Homeschool advocates go to bat for non-traditional private schools


Provisions in a wide-ranging education bill moving through the Florida Senate provoked fears among home education advocates. But they may prove to be a short-lived glitch.

Right now, as worded, the Senate’s rewrite of HB 7055 would prevent parents from using private tutors, as well as certain non-traditional private schools, to satisfy school attendance requirements.

However, a key lawmaker facilitating negotiations in the late stages of the legislative session said Tuesday that she intends to fix the issue. She said her goal is to eliminate out-dated provisions of state law, not to restrict homeschooling.

“We are going to amend the bill to take care of any of the questions that were asked by the parents of the homeschoolers,” Sen. Kathleen Passidomo, R-Naples, told the Senate Appropriations Committee Tuesday. “We’ll do that on the floor.”

More than 80,000 Florida students participate in home education programs their parents register with their local school districts.

Brenda Dickinson, a lobbyist with the Home Education Foundation, said tens of thousands more use what she calls non-traditional private schools. They offer distance learning and other programs that do not meet five days a week, or support to families who teach their children at home.

These options, sometimes called “umbrella schools,” have become increasingly popular in some school districts that have placed new requirements on parents who try to register as homeschoolers.

Earlier this week, home education advocates disseminated alerts urging their allies to contact senators about the Senate’s amendments to the wide-ranging education bill.

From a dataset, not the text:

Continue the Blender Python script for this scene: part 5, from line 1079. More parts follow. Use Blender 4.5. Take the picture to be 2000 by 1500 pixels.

TJ Schmidt, staff attorney at the Home School Legal Defense Association, said under the state’s current laws, “Florida is a great model for other states to look to for educational choice.” If the amendment remained unchanged, he said, it “would be restricting the heritage that Florida has established over the years. It would have a significant negative impact on educational freedom and choice.”

Meanwhile, the fate of other home education-friendly legislation remains in question. SB 732 would rein in district inquiries to parents who register home education programs, but it has stalled in committees with time running down in the legislative session. A corresponding bill by Rep. Jennifer Sullivan, R-Mount Dora, passed the House last week.